Saturday turned out to be pretty intense too.  Both boys participated in the ISSMA (Indiana State School Music Association) voice competition.  Jacob was in Division 2 and Tommie in Division 1, and both received gold medals.  Tommie will be competing in the state competition on February 20th.  I’m so incredibly proud of them!  They are both gifted in many many ways.
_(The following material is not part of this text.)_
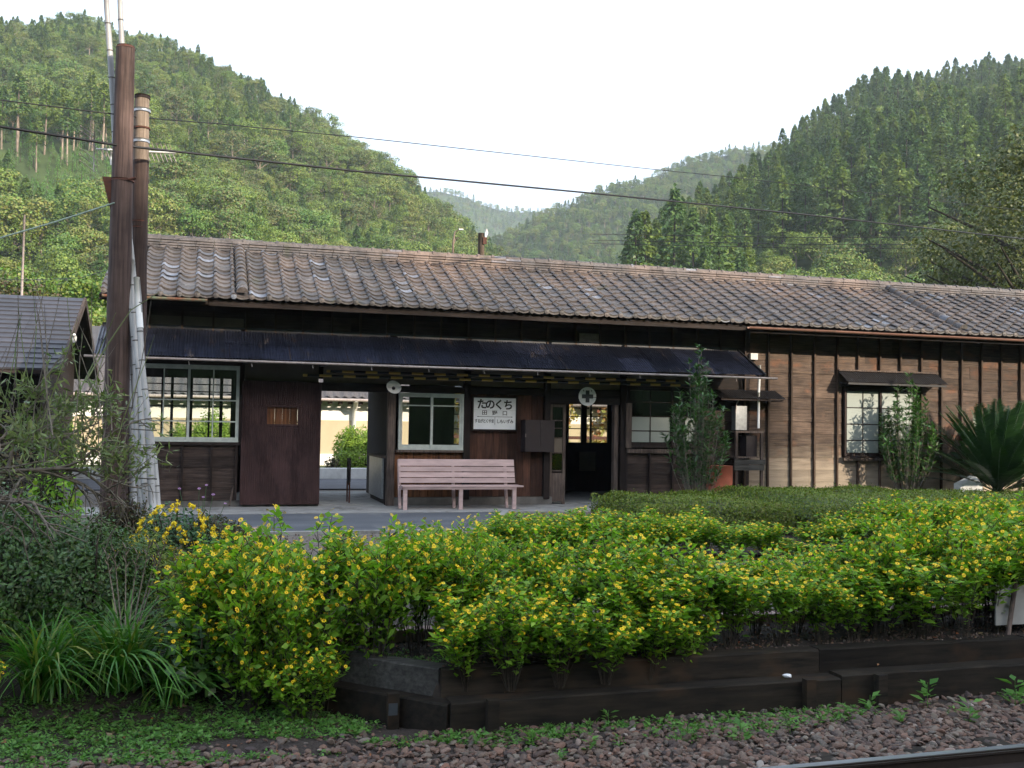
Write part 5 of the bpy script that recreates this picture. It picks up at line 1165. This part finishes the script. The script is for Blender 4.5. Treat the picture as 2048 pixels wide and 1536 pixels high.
def hedge(x0, x1, y0, y1, z0, z1, label, seed, n):
    """low clipped hedge: rounded block of tiny leaves over a dark twiggy core"""
    r = np.random.default_rng(seed); cx, cy = (x0+x1)/2, (y0+y1)/2; e = thing('clipped_hedge', (cx, cy, z0), label, 'hedge', 'clipped azalea hedges'); h = z1-z0; hx, hy = (x1-x0)/2, (y1-y0)/2
    def surf(u, v):   # u,v in -1..1
        ex = np.clip((1-np.abs(u))*hx/.35, 0, 1); ey = np.clip((1-np.abs(v))*hy/.35, 0, 1); q = np.sqrt(1-(1-ex)**2)*np.sqrt(1-(1-ey)**2)
        return h*(q*(1+.13*fbm((cx+u*hx)*1.1, (cy+v*hy)*1.1, 5, 3)*2))
    u = np.sign(s_ := r.uniform(-1, 1, n))*np.abs(s_)**.85; v = np.sign(t_ := r.uniform(-1, 1, n))*np.abs(t_)**.8; z = surf(u, v)
    side = r.random(n) < .35; z = np.where(side, z*r.random(n), z)-.02+r.normal(0, .012, n); z = z+(r.random(n) < .02)*r.uniform(0, .08, n)
    # side leaves pushed to the borders
    m1 = side & (r.random(n) < .7); v = np.where(m1, -1+.12*r.random(n)-.0*v, v); m2 = side & ~m1; u = np.where(m2, np.sign(u)*(1-.06*r.random(n)), u)
    z = np.where(side, h*.92*r.random(n), z)
    P = np.stack([u*hx, v*hy, z], 1); N = np.stack([u*.3, v*.3, np.ones(n)], 1); N[side] = [0, -1, .4]; D = r.normal(size=(n, 3)); D[:, 2] += .8
    V, F = leaves(P, .038, r, N, D, asp=.5, jit=.6); o = obj('leaves', fastmesh('leaves', V, F, 'leaf_azalea'), e); o['kind'] = 'stuff'
    g_ = np.linspace(-.97, .97, 26); U, W = np.meshgrid(g_, g_); Zc = surf(U, W)-.05; I = np.arange(26*26).reshape(26, 26); F = np.stack([I[:-1, :-1], I[:-1, 1:], I[1:, 1:], I[1:, :-1]], -1).reshape(-1, 4)
    obj('core', fastmesh('core', np.stack([U*hx*.98, W*hy*.98, np.maximum(Zc, -.05)], -1).reshape(-1, 3), F, 'leaf_dark', smooth=True), e)
hedge(5.8, 8.0, 12.75, 15.1, -.02, .40, 'low clipped azalea hedge in front of the frosted door window, the leftmost block', 1, 22000)
hedge(8.1, 11.7, 12.35, 16.0, -.02, .43, 'low clipped azalea hedge below the meter shelf, the brightest middle block', 2, 34000)
hedge(11.8, 18.5, 12.9, 16.0, -.02, .37, 'low clipped azalea hedge running from the right window past the cycad', 3, 42000)
# left-hand shrubbery
shrub('evergreen_shrub', (-1.75, 10.3), 1.15, .9, -.45, .70, 'leaf_dark', 17000, .058, 'large dark glossy leaved shrub at the left edge', seed=5)
shrub('evergreen_shrub', (-.95, 10.0), .62, .6, -.5, .52, 'leaf_dark', 9000, .048, 'smaller dark shrub between the glossy one and the pole foot', seed=6)
shrub('azalea_shrub', (-.55, 10.4), .5, .5, -.42, .35, 'leaf_azalea', 6000, .035, 'small fine leaved azalea before the yellow chrysanthemums', seed=7)
shrub('azalea_shrub', (.18, 12.6), .50, .45, -.25, .30, 'leaf_brownish', 6500, .035, 'brownish low azalea at the left end of the asphalt', seed=8)
shrub('azalea_shrub', (-.1, 11.0), .42, .4, -.4, .12, 'leaf_brownish', 4500, .035, 'low brown green azalea behind the dry stalks', seed=9)
shrub('reddish_shrub', (-2.2, 12.9), .95, .6, -.15, 1.35, 'leaf_brownish', 4500, .075, 'loose reddish green shrub left of the pole foot', seed=10, shell=.8)
shrub('leafy_shrub', (-1.65, 12.4), .40, .4, -.2, 1.15, 'leaf_flowerbed', 1500, .10, 'light green broad leaved shoots beside the pole foot', seed=11, shell=.8)
shrub('pole_foot_shrub', (-.85, 12.9), .45, .35, -.2, .62, 'leaf_brownish', 2600, .055, 'thin brownish shrub at the foot of the poles', seed=12, shell=.8)
def mum(x, y, z0, z1, rx, n, nf, label, seed):
    e = shrub('chrysanthemum', (x, y), rx, rx*.8, z0, z1, 'leaf_mum', n, .055, label, 'flowers', seed=seed, shell=.6, group='yellow chrysanthemums beside the poles'); r = np.random.default_rng(seed); h = z1-z0
    d = r.normal(size=(nf, 3)); d[:, 2] = np.abs(d[:, 2])+.2; d[:, 1] -= .5; d = nrmz(d); P = d*[rx, rx*.8, h]*1.03; Pq = []; Nq = []
    for p in P:
        k = 26; q = r.normal(size=(k, 3)); q = nrmz(q); Pq.append(p+q*.019); Nq.append(q)
    v, f = leaves(np.concatenate(Pq), .026, r, np.concatenate(Nq), None, asp=.8, jit=.3); o = obj('pompons', fastmesh('pompons', v, f, 'pompon_yellow'), e); o['kind'] = 'stuff'
mum(-.30, 12.35, -.2, .46, .50, 2600, 80, 'clump of yellow pompon chrysanthemums right of the bamboo bundle', 31)
mum(-.80, 11.75, -.25, .12, .34, 1500, 18, 'small clump of yellow chrysanthemums below the bamboo bundle', 32)
mum(.02, 12.1, -.2, .22, .40, 1500, 30, 'yellow chrysanthemums drooping toward the brownish azalea', 33)
e = thing('purple_aster', (-.05, 12.6, 0), 'thin stems with pale purple asters above the chrysanthemums', 'flowers'); q = np.array([[.0, 0, .62], [.08, 0, .66], [.16, 0, .55], [.3, .05, .44], [-.22, 0, .62], [.05, 0, .52]]); v, f = tubes_np(q*[.3, 1, 0]-[0, 0, .1], q, .005); obj('stems', fastmesh('stems', v, f, 'leaf_mum'), e); obj('petals', blossoms(q, np.array([[0, -.6, 1.]]*6), .02, RNG, ('purple_petal', 'blossom_eye')), e)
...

They sang with confidence and poise and passion.  When I sat in the audience and they opened their mouths and this beautiful sound came out of their mouths I had a moment of ‘who is this kid?’  We went from there to a 60th birthday party for a friend of mine who lives on a beautiful property in Brown County.  I saw an impressive field of turnips planted for ground cover, which got me thinking about Fall Stew again.  Sunday was my actual birthday party, with conch fritters, baked salmon and boca negra, a delightful flourless cake from Julia Childs.  

 Oh, and so much happened that I almost forgot to mention that it was a pie week!  Blueberry, yum!  I still have blueberry pie and chocolate cake in the fridge.  My life is complete.  At least for the moment.  I’ll probably want another pie by Wednesday.